A few months ago, Susan P. Shames (pronounced SHAY-mus), a librarian at Colonial Williamsburg, concluded that around 1790, the South Carolina plantation owner John Rose painted his own riverfront rice fields near Beaufort. For proof, she spent a year poring over census records, church and courthouse archives, gravestone inscriptions and defunct newspapers like The Southern Christian Advocate and The South-Carolina Gazette.

“There can be no other reasonable interpretation of the artist’s identity,” she writes in a new book, “The Old Plantation: The Artist Revealed” (Colonial Williamsburg Foundation). On Feb. 19, Colonial Williamsburg will display the painting at the Abby Aldrich Rockefeller Folk Art Museum with two other works attributed to Rose. Wall labels explain the detective work, including analysis of Rose’s paper watermarks and his handwriting in court documents.

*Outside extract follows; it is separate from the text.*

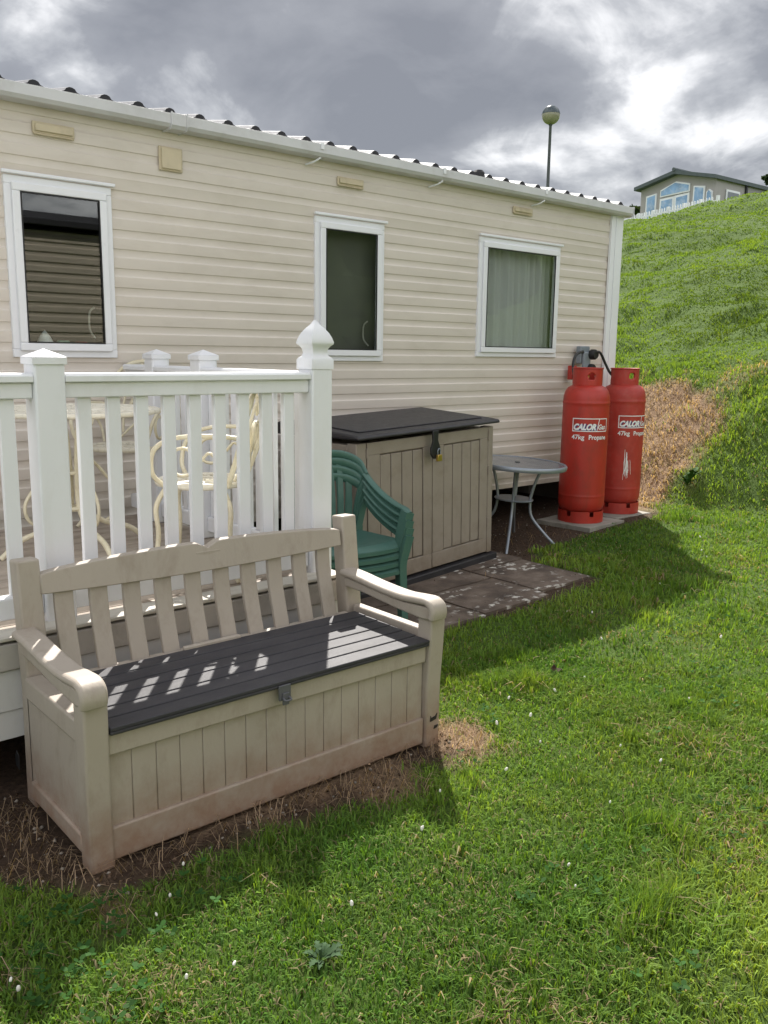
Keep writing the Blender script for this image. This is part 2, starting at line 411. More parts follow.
# ------------------------------------------------------------------ caravan
WY = 4.8; XL, XR = -3.4, 6.80; ZB, ZT = .38, 2.74; YB = 8.45
WINS = [(1.538, 2.108, 1.432, 2.348), (3.490, 4.082, 1.422, 2.355), (5.045, 6.022, 1.462, 2.368)]
def caravan():
    root = empty('static_caravan', 'long cream static caravan with ribbed cladding, white windows and a grey gutter', 'caravan', (0, 0, 0))
    # profile of the shiplap, bottom to top
    prof = []; p = .1045; z = ZB; seam = 2.408
    prof.append((0, z))
    off = (2.402 - ZB) % p
    z0 = ZB + off - p
    while z0 < ZT:
        for f, d in ((0, 0), (.06, .006), (.10, .0075), (.36, .0065), (.44, .005), (.465, .0005), (.50, 0)):
            zz = z0 + f * p
            lift = -.008 if zz > seam else 0
            if ZB < zz < ZT: prof.append((d + lift, zz))
        z0 += p
    prof.append((-.008, ZT))
    def ycut(zc):
        for (d0, a), (d1, b) in zip(prof, prof[1:]):
            if a <= zc <= b: return d0 + (d1 - d0) * (zc - a) / max(1e-9, b - a)
        return 0
    bm = NB()
    xs = sorted(set([XL, XR] + [w[0] + .02 for w in WINS] + [w[1] - .02 for w in WINS]))
    for xa, xb in zip(xs, xs[1:]):
        rngs = [(ZB, ZT)]
        for w in WINS:
            if xa >= w[0] and xb <= w[1]: rngs = [(ZB, w[2] + .02), (w[3] - .02, ZT)]
        for za, zb in rngs:
            pts = [(ycut(za), za)] + [q for q in prof if za < q[1] < zb] + [(ycut(zb), zb)]
            nseg = max(1, int((xb - xa) / .5))
            for k in range(nseg):
                u, v = xa + (xb - xa) * k / nseg, xa + (xb - xa) * (k + 1) / nseg
                A = [bm.verts.new((u, WY + d, zz)) for d, zz in pts]; B = [bm.verts.new((v, WY + d, zz)) for d, zz in pts]
                for i in range(len(pts) - 1): bm.faces.new((A[i], B[i], B[i + 1], A[i + 1]))
    bmesh.ops.remove_doubles(bm, verts=bm.verts, dist=1e-5)
    obj('cladding', bm, M['clad'], root, smooth=25, recalc=False)
    # end and back walls, floor, ceiling lining (solid shell)
    bm = NB()
    box(bm, XR + .003, XR + .06, WY + .05, YB, ZB, ZT)
    box(bm, XL - .06, XL - .003, WY + .02, YB, ZB, ZT)
    box(bm, XL, XR, YB - .05, YB - .002, ZB, ZT)
    box(bm, XL, XR, WY + .03, YB - .052, ZB, ZB + .06)
    box(bm, XL, XR, WY + .03, YB - .052, ZT - .08, ZT - .005)
    # inner lining of the front wall with the window openings
    for xa, xb in zip(xs, xs[1:]):
        rngs = [(ZB + .062, ZT - .082)]
        for w in WINS:
            if xa >= w[0] and xb <= w[1]: rngs = [(ZB + .062, w[2] + .02), (w[3] - .02, ZT - .082)]
        for za, zb in rngs: box(bm, xa, xb, WY + .032, WY + .06, za, zb)
    obj('shell', bm, M['room'], root, smooth=0)
    bm = NB(); box(bm, XR + .062, XR + .075, WY + .05, YB, ZB, ZT + .02); prism(bm, [(WY + .05, ZT + .021), (YB, ZT + .021), (6.65, ZT + .36)], 0, XR + .002, XR + .07)
    obj('end_wall', bm, M['clad'], root, smooth=0)
    # white corner trim
    bm = NB(); box(bm, 6.70, 6.868, WY - .03, WY - .004, ZB - .02, 2.70); box(bm, 6.842, 6.868, WY - .0035, WY + .12, ZB - .02, 2.70)
    box(bm, 6.755, 6.77, WY - .036, WY - .031, ZB - .02, 2.70)
    obj('corner_trim', bm, M['frame'], root, bevel=.004)
    # gutter: open trough, joint and brackets
    bm = NB()
    gp = [(4.695, 2.775), (4.685, 2.772), (4.688, 2.72), (4.704, 2.702), (4.77, 2.697), (4.79, 2.70), (4.79, 2.71), (4.76, 2.706), (4.71, 2.71), (4.698, 2.725), (4.696, 2.765)]
    prism(bm, gp, 0, XL, 6.885)
    box(bm, 6.886, 6.896, 4.683, 4.79, 2.69, 2.778)
    g = obj('gutter', bm, M['gutter'], root, smooth=30)
    for xx in (2.479, ):
        bm = NB(); prism(bm, [(y - .004 if y < 4.705 else y, z + (.004 if z > 2.75 else -.006)) for y, z in gp[:6]] + [(4.79, 2.72), (4.7, 2.74)], 0, xx - .045, xx + .045)
        for k in (-.05, .045): prism(bm, [(4.677, 2.782), (4.677, 2.712), (4.696, 2.690), (4.79, 2.688), (4.79, 2.72)], 0, xx + k, xx + k + .008)
        obj('gutter_joint', bm, M['gutter'], g)
    for xx in (.9, 3.472, 4.552, 5.686):
        bm = NB(); box(bm, xx - .012, xx + .012, 4.680, 4.6845, 2.74, 2.778)
        tube(bm, [(xx, 4.70, 2.694), (xx - .03, 4.73, 2.670), (xx - .06, 4.785, 2.655)], .006, 6)
        obj('gutter_bracket', bm, M['frame'], g)
    bm = NB(); box(bm, XL, 6.86, 4.745, 4.789, 2.712, 2.742); obj('soffit_board', bm, M['clad'], root, smooth=0)
    # corrugated roof sheet
    bm = NB(); pit = .1865; x = 1.695 - pit * 27; pts = []
    while x < 6.80:
        for f, h in ((-.30, 0), (-.17, .009), (-.12, .022), (-.04, .028), (.04, .028), (.12, .022), (.17, .009), (.30, 0), (.5, .003)):
            pts.append((x + f * pit, h))
        x += pit
    ys = [(4.715, 2.778), (5.4, 2.90), (6.65, 3.12), (7.9, 2.90), (8.55, 2.772)]
    rings = []
    for yy, zz in ys: rings.append([bm.verts.new((a, yy, zz + h)) for a, h in pts])
    for A, B in zip(rings, rings[1:]):
        for i in range(len(pts) - 1): bm.faces.new((A[i], A[i + 1], B[i + 1], B[i]))
    base = []
    fr = [bm.verts.new((a, 4.717, 2.764)) for a, h in pts]
    for i in range(len(pts) - 1):
        f = bm.faces.new((fr[i], fr[i + 1], rings[0][i + 1], rings[0][i])); f.material_index = 1
    obj('roof', bm, [M['rooftop'], M['roofdark']], root, smooth=50, recalc=False)
    bm = NB(); lathe(bm, [(0, 2.84), (.03, 2.838), (.045, 2.82), (.045, 2.79)], 12, 5.0, 4.78)
    obj('roof_cap', bm, M['black'], root)
    # vents
    for (a, b, c, d, sq) in ((1.697, 1.916, 2.57, 2.627, 0), (2.397, 2.542, 2.484, 2.614, 1), (3.666, 3.887, 2.568, 2.62, 0), (5.404, 5.637, 2.582, 2.63, 0)):
        bm = NB(); box(bm, a, b, 4.778, 4.789, c, d); box(bm, a + .012, b - .012, 4.768, 4.7775, c + .01, d - .01)
        if not sq: box(bm, a + .004, b - .004, 4.772, 4.786, c - .008, c - .001)
        obj('wall_vent', bm, M['vent'], root, bevel=.003, label='square cream vent plate' if sq else None)
    # windows
    for i, (a, b, c, d) in enumerate(WINS):
        fw = .042; sw = .042
        bm = NB()
        y0, y1 = WY - .016, WY + .03
        box(bm, a, b, y0, y1, c, c + fw); box(bm, a, b, y0, y1, d - fw, d)
        box(bm, a, a + fw, y0, y1, c + fw, d - fw); box(bm, b - fw, b, y0, y1, c + fw, d - fw)
        box(bm, a - .012, b + .018, y0 - .018, y0 - .001, d + .004, d + .022)
        fr_ = obj('window', bm, M['frame'], root, bevel=.004)
        a2, b2, c2_, d2 = a + fw - .008, b - fw + .008, c + fw - .008, d - fw + .008
        bm = NB(); y0, y1 = WY - .034, WY - .0165
        box(bm, a2, b2, y0, y1, c2_, c2_ + sw); box(bm, a2, b2, y0, y1, d2 - sw, d2)
        box(bm, a2, a2 + sw, y0, y1, c2_ + sw, d2 - sw); box(bm, b2 - sw, b2, y0, y1, c2_ + sw, d2 - sw)
        s = obj('sash', bm, M['frame'], fr_, bevel=.005)
        bm = NB(); box(bm, a2 + sw - .004, b2 - sw + .004, WY - .0265, WY - .0225, c2_ + sw - .004, d2 - sw + .004)
        bmesh.ops.translate(bm, verts=bm.verts, vec=(0, .0, 0))
        obj('pane', bm, M['glass'], fr_, smooth=0)
        bm = NB()
        for za, zb in ((c2_ + sw, c2_ + sw + .006), (d2 - sw - .006, d2 - sw)): box(bm, a2 + sw, b2 - sw, WY - .035, WY - .028, za, zb)
        for xa, xb in ((a2 + sw, a2 + sw + .006), (b2 - sw - .006, b2 - sw)): box(bm, xa, xb, WY - .035, WY - .028, c2_ + sw + .007, d2 - sw - .007)
        obj('seal', bm, M['black'], fr_, smooth=0)
        if i < 2:
            bm = NB(); hx = b2 - sw - .04; hz = c2_ + sw + .03
            tube(bm, [(hx, WY + .01, hz), (hx - .012, WY + .05, hz + .05), (hx - .01, WY + .05, hz + .14), (hx + .01, WY + .03, hz + .17)], .0055, 8)
            obj('handle', bm, M['trim'], fr_)
    # floor frame, axle stands, plus boards added to block light under the caravan
    bm = NB()
    for yy in (5.4, 7.6): box(bm, XL, XR, yy, yy + .06, ZB - .14, ZB - .003)
    for k in range(14): box(bm, XL + .1 + k * .76, XL + .14 + k * .76, WY + .05, YB - .05, ZB - .08, ZB - .004)
    for xx in (-2, .2, 2.6, 5.2):
        for yy in (5.43, 7.63): box(bm, xx - .2, xx + .2, yy - .1, yy + .1, -.02, ZB - .142)
    obj('chassis', bm, M['chassis'], root)
    bm = NB(); box(bm, XL, XR, YB - .03, YB - .001, -.1, ZB - .002); obj('light_stop_board', bm, M['light_stop'], root, smooth=0)
    bm = NB(); box(bm, 6.74, 6.76, 5.0, YB - .04, -.1, ZB - .002); obj('light_stop_board', bm, M['light_stop'], root, smooth=0)
    return root
car = caravan()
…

The watercolor originally came to Colonial Williamsburg via Holger Cahill, a folk art scholar who was sent on buying trips for Abby Aldrich Rockefeller. At an antiques store in Columbia, S.C., he paid $20 for the painting and then apparently named it “The Old Plantation.” In 1976 two elderly sisters from the Copes family in South Carolina told Colonial Williamsburg that their relatives had owned it and described it as an ancestor’s depiction of his own property.

Ms. Shames found that a Copes forebear, John Rose, was indeed a noted watercolorist who kept dozens of slaves along a riverbank.

For the exhibition, Colonial Williamsburg is also showing from its collection a portrait of an elderly slave named Miss Breme Jones. In Rose’s cursive handwriting, the image bears a quotation from Milton’s poetry about a woman treading slowly with “Dignity and Love.”

The Gibbes Museum of Art in Charleston is lending a watercolor of Tranquil Hill, a plantation near Rose’s home; fluffy trees and grass tufts in the Gibbes scene resemble the landscape in “The Old Plantation.”

Ms. Shames, who kept her research secret even from colleagues until she was ready to publish, has already heard from a naysayer or two. She has been told that the background hill contours in “The Old Plantation” could not have existed near Rose’s fields. “There’ll always be skeptics,” she said.

LENA HORNE ESTATE SALE

The singer Lena Horne, who died last year, kept decades’ worth of sequined costumes and chunky jewelry. On Feb. 23 Doyle New York will auction 198 lots from her estate. Her 1970s ocher caftans ($200 to $400 for a pair) are studded with mirrors and lace, and rhinestone ivy trails down a set of a necklace and earrings ($750 to $1,000). Books byLangston Hughes ($300 to $500 for three) are inscribed to her:

“Loved your songs tonight,” he wrote in 1950.

The family has not decided what to do with the rest of her archive. “It will be a huge job” to sort through, said Gail Lumet Buckley, Horne’s daughter.